Não se trata como costumamos lembrar de uma lista completa, única e definitiva; são indicações. Também não é um ranking entre melhores ou piores peças. E, dada a raridade de leitores e publicações dessa forma de expressão, uma oportunidade para contribuir para a renovação ao contrário desse estatuto social. O teatro é, sim, uma expressão literária tão importante quanto as demais expressões e merece um lugar especial nas nossas estantes e listas de leituras.

Salomé, de Oscar Wilde. Não foi o trabalho como romancista o principal do escritor e sim o de dramaturgo – apesar de ser lembrado e reconhecido, em grande parte por O retrato de Dorian Gray, sua única prosa romanesca. Da extensa lista de peças teatrais, a indicada nesta lista é, certamente, a mais conhecida. Escrita originalmente em francês, em 1891, quando Wilde passou uma temporada em Paris, trata-se de uma história inspirada em passagens bíblicas que conta num único ato uma festa celebrada no palácio do tetrarca Herodes Antipas. É a festa em que Salomé revela-se apaixonada por João Batista, que estava preso no castelo por ter denunciado publicamente o casamento incestuoso entre Herodes e Herodíade. O texto é uma reconstrução, portanto, do episódio bíblico sob a ótica de Oscar Wilde.

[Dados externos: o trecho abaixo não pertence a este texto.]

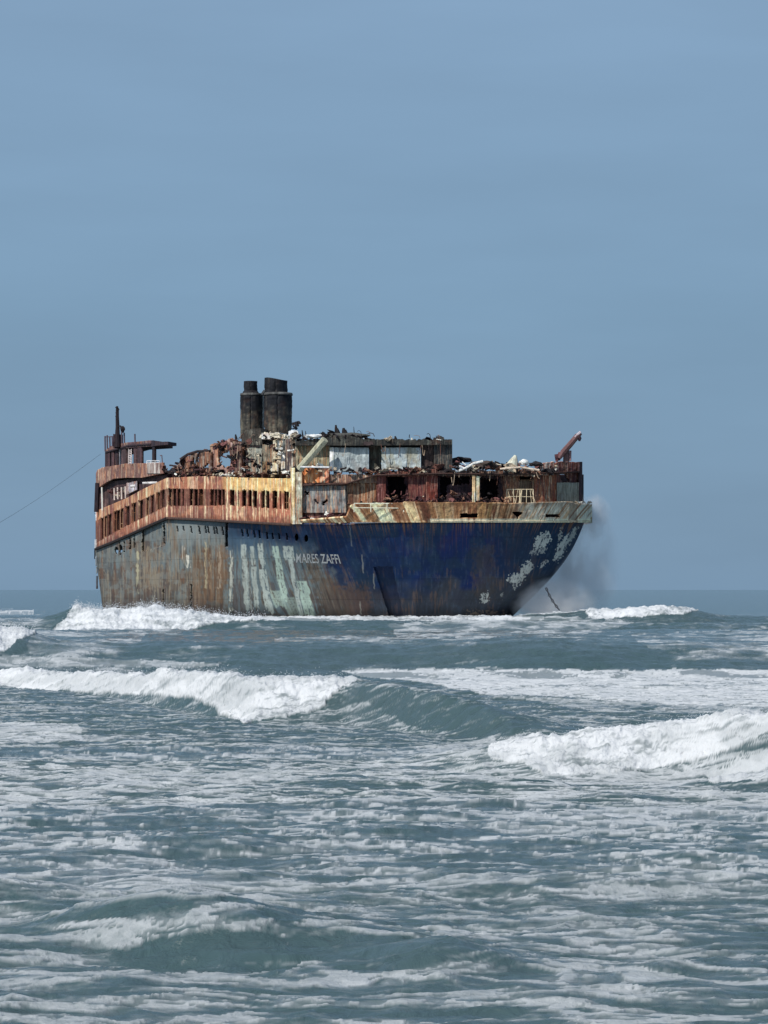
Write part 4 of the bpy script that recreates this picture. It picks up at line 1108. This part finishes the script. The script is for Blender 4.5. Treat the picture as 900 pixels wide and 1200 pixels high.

- O círculo de giz caucasiano, de Bertolt Brecht. Criador do chamado teatro engajado, todos reconhecem em Brecht o trabalho político com o qual insuflou as situações de suas peças. Tinha o interesse de despertar o expectador para sua condição no mundo. A peça aqui indicada não foge desse conceito. Escrita em 1944, quando Brecht já se encontrava exilado nos Estados Unidos, O círculo de giz estreou em 1948. A cena se passa no âmbito da Revolução Russa e fala sobre questões como a justiça, a guerra e o amor maternal através da história de Miguel, um bebê filho de um governador assassinado durante uma revolta. A criança é abandonada pela mãe, Natella Abaschvíli, mais preocupada em salvar sua própria cabeça (e seus vestidos). Miguel é salvo pela empregada que coloca em risco sua própria vida para poder cuidar da criança. No Brasil, a tradução do texto foi feita por ninguém menos que Manuel Bandeira.

Tchékhov, revolucionário do teatro russo

- A gaivota, de Tchékhov. Sua obra está, no âmbito do panorama do teatro russo, entre as mais inovadoras do limiar do século XX. Além do texto aqui indicado, sua obra do gênero está composta por títulos bem conhecidos do leitor brasileiro, como O Jardim das Cerejeiras, As três irmãs, Tio Vânia e Ivánov. A inovação do teatro do escritor se dá por uma escrita que minimiza a importância da fábula e se concentra na ação e não propriamente na intriga. A gaivota foi escrita em 1895 e reescrita até 1896 e é a primeira das quatro peças que notabilizaram Tchékhov no teatro, quando o autor já era mestre de uma contística singular. Trata-se de "comédia séria" de ambições desfeitas, sonhos sem futuro e tessitura ao mesmo tempo realista e musical. A peça narra os conflitos de um jovem escritor cuja ligação com o espectador é dada de maneira direta por apresentar uma visão profunda de uma sociedade cada vez mais vulnerável aos males existenciais. Trepliov é o filho de uma atriz famosa que ao apresentar sua peça ao ciclo social de sua mãe fracassa por duas vezes: por sua peça rejeitada pela elite do meio e por seu amor. Nina apaixona-se por Trigorin, um famoso escritor namorado da mãe de Trepliov.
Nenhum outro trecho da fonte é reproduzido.